In July of last year, the Trump campaign denied the Des Moines Register credentials to attend a campaign event, which campaign manager Corey Lewandowski said was in retaliation for an editorial that ran in the publication several days prior. Register reporters remained banned from campaign events through the Iowa caucuses.

Likewise, The New Hampshire Union Leader found itself blocked from campaign events apparently in response to critical editorials about the candidate. The Union-Leader was also removed as a co-sponsor of the New Hampshire GOP primary debate that aired on ABC.
The Huffington Post’s senior political reporter, Scott Conroy, and reporter Samantha-Jo Roth said that Trump’s campaign denied them credentials last summer, around the same time that the Huffington Post relegated Trump coverage to its entertainment vertical. (Several months ago a source at Huffington Post told POLITICO that reporters “haven’t asked for credentials for a while,” it seeming pointless to bother.)

Kathleen Carroll, the executive editor of Associated Press, told Politico Media, "This is a race for the most powerful position on the planet. The public is interested in what the candidates do and say and having independent coverage is part of what keeps the public informed. The founders who crafted the U.S. Constitution may very well have disliked some of the stories written about them, but they enshrined the right to a free press in the First Amendment anyway."

LA Times columnist Doyle McManus wrote over the weekend that it looks to him as if reporters have finally figured out how to cover Trump, whose speeches and comments are regularly filled with untruths and factual errors, beyond what other politicians attempt or could get away with. From McManus:

Trump didn’t get a pass on every occasion. CNN’s Jake Tapper has been tough on him for months; Fox News’ Chris Wallace tried to police his whoppers, too. But some interviewers allowed the candidate’s most outlandish assertions to float by without challenge. Networks often allowed him to phone in, a privilege granted few other mortals.


Since he has all but secured the nomination, though, Trump has encountered tougher treatment.

A news conference about his contributions to veterans’ organizations (most of which arrived only after the Washington Post asked) turned into a shouting match, with Trump calling reporters “sleazy.” His attacks on a Mexican American judge overseeing lawsuits against the defunct Trump University have earned him weeks of tough coverage.
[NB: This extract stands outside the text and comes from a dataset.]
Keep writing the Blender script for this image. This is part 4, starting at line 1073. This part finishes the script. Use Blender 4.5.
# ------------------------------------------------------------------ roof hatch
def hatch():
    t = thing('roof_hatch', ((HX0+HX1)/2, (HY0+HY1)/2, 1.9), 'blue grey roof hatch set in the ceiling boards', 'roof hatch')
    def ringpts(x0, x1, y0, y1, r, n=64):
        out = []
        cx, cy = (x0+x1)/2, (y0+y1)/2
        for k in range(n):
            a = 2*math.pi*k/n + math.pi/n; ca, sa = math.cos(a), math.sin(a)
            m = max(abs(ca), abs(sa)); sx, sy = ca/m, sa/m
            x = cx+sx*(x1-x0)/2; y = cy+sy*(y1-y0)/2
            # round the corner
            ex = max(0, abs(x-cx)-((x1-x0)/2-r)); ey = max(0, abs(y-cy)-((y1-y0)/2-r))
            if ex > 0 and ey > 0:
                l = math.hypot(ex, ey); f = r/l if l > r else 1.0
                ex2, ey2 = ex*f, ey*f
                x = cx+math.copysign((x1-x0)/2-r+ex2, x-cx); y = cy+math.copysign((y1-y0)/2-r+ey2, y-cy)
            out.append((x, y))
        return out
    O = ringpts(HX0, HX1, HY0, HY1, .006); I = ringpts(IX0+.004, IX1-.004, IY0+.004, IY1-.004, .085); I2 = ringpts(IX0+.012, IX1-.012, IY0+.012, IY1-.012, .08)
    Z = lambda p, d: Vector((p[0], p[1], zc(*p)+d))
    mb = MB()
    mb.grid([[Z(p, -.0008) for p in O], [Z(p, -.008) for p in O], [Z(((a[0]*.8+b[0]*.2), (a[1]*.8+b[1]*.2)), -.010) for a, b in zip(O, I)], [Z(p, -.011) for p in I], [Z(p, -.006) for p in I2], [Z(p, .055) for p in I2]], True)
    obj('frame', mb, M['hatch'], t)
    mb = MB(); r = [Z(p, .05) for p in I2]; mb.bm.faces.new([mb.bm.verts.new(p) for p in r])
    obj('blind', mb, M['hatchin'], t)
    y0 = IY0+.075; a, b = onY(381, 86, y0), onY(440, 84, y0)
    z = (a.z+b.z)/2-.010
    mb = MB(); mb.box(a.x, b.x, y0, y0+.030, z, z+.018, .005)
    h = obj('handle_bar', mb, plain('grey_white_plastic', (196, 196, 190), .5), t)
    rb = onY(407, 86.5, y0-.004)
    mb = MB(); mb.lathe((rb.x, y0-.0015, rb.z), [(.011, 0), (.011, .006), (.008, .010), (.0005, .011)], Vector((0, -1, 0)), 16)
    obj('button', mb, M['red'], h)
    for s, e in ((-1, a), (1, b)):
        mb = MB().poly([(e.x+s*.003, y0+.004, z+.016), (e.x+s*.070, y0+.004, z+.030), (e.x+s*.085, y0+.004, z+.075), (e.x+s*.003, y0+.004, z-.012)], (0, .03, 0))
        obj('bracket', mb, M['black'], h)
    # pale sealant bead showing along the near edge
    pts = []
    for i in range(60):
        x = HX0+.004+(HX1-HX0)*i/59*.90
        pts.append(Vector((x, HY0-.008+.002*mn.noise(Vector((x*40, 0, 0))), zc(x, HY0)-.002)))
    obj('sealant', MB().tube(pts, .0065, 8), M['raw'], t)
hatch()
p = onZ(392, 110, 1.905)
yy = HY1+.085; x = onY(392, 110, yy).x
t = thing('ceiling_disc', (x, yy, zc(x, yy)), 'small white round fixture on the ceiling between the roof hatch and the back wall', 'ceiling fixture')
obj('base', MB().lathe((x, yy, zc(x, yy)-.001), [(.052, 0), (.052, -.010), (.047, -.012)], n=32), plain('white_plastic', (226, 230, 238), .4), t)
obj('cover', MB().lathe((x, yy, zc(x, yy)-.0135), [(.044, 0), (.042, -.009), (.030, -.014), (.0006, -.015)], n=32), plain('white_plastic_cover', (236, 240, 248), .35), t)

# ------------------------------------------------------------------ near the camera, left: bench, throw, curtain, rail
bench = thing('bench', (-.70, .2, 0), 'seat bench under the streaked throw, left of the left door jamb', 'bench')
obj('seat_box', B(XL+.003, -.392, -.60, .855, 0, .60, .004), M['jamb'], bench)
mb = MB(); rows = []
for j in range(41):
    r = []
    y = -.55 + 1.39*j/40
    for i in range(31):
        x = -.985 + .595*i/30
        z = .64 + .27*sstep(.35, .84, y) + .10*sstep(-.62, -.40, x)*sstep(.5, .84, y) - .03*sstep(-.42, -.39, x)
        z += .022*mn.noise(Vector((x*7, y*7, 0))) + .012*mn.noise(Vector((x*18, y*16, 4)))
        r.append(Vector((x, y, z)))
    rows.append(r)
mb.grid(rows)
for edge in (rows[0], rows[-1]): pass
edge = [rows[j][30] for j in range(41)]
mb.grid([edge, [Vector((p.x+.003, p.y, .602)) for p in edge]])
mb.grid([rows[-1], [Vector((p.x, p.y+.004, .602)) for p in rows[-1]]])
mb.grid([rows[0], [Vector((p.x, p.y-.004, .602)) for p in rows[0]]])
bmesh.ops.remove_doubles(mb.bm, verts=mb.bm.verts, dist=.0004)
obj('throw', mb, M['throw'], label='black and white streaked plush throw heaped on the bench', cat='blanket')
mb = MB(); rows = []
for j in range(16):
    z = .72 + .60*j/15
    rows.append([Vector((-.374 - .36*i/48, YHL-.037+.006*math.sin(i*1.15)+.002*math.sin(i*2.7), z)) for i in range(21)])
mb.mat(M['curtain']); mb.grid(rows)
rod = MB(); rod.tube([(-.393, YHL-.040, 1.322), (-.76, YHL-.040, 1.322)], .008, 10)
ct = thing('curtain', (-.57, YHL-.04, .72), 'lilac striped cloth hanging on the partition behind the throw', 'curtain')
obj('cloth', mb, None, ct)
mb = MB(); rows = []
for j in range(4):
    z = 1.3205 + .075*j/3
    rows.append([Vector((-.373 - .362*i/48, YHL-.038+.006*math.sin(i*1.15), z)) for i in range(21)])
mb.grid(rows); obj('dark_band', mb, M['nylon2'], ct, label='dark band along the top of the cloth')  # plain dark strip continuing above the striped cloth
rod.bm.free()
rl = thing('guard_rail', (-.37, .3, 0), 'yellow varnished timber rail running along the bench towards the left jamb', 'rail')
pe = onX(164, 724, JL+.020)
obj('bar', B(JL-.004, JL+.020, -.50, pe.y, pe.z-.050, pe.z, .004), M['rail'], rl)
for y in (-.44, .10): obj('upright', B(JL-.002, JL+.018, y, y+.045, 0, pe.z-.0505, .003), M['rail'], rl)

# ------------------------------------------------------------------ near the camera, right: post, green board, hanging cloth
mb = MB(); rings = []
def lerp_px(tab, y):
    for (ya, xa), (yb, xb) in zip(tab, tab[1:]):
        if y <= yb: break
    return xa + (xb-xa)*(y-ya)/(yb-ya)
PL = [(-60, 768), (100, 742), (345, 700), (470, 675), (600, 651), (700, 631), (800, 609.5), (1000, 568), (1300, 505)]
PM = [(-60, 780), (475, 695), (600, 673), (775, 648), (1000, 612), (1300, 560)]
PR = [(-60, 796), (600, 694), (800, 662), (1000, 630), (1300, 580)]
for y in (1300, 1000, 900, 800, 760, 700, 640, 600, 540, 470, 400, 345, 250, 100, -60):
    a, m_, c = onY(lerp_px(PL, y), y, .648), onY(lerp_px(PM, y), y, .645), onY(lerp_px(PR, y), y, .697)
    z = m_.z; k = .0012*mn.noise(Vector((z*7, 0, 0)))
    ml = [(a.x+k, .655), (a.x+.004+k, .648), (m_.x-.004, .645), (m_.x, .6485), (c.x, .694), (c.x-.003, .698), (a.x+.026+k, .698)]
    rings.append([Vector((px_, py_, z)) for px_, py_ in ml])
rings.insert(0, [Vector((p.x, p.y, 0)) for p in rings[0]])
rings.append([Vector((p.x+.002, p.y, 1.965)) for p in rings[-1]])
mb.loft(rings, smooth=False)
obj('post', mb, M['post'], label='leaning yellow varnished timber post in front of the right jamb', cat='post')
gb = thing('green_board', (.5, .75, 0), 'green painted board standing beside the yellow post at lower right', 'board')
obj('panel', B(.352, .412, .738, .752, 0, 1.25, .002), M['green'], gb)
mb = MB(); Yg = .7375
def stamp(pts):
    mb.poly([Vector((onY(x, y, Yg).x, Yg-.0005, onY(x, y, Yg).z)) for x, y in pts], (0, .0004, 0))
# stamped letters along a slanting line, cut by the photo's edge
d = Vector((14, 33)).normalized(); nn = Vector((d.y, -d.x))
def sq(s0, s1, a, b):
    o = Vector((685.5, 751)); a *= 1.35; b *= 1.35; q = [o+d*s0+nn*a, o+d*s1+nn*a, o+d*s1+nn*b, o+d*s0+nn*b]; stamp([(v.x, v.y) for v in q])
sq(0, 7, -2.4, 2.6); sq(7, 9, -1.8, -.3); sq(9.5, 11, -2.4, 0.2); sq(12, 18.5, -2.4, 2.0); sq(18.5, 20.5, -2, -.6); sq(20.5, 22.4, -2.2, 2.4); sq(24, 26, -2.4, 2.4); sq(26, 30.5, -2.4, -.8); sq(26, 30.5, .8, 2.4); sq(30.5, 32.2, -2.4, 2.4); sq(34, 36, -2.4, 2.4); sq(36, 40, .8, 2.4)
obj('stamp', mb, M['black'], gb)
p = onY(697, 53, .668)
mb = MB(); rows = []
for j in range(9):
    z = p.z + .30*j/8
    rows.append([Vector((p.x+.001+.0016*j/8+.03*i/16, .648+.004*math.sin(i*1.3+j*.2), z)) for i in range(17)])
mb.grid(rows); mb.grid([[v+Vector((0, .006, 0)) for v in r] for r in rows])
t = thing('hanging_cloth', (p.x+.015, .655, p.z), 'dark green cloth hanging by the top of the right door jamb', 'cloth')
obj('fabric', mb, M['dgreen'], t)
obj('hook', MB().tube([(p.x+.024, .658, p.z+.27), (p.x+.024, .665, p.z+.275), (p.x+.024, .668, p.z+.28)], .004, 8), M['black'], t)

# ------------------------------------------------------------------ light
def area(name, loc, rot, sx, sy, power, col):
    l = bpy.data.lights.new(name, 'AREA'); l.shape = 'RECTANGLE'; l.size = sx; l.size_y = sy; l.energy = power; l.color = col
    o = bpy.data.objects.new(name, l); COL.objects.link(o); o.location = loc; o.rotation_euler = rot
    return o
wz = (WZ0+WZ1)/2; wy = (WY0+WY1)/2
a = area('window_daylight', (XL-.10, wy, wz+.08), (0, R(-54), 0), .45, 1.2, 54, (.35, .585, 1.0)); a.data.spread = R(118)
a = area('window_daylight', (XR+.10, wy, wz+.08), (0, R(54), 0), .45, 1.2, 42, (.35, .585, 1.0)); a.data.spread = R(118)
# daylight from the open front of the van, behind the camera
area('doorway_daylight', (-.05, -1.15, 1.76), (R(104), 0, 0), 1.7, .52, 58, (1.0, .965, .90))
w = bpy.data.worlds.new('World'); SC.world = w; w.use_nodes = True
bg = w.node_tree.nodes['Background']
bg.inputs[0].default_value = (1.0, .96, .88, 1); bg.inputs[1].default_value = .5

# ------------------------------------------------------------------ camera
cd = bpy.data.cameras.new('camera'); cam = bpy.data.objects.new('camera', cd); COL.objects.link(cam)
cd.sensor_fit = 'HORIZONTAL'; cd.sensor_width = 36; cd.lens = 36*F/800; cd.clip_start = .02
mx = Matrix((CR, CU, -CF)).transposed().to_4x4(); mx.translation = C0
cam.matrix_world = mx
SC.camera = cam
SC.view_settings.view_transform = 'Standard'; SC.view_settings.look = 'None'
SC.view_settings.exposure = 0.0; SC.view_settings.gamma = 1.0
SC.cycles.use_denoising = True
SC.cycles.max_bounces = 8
Television interviewers, instead of allowing the candidate to skitter from one subject to another, are now pressing him more relentlessly. On June 5 on CBS’ “Face the Nation,” John Dickerson asked Trump five times to explain his claim that he opposed the 2010 U.S. intervention in Libya (in fact, he supported it). “I was for doing something,” Trump admitted weakly, “but it wasn’t what you have right now.” On CNN’s “State of the Union,” Tapper pressed Trump 23 times to explain his objection to Judge Gonzalo Curiel. “He’s of Mexican heritage,” Trump finally said. “I think that’s why he’s doing it.” (“He’s not from Mexico, he’s from Indiana,” Tapper noted.)

And in its regular news programs, CNN instituted an overdue practice: correcting falsehoods in the “chyron,” the text on the bottom of the screen. “Trump: I never said Japan should have nukes (he did),” the pioneering chyron said.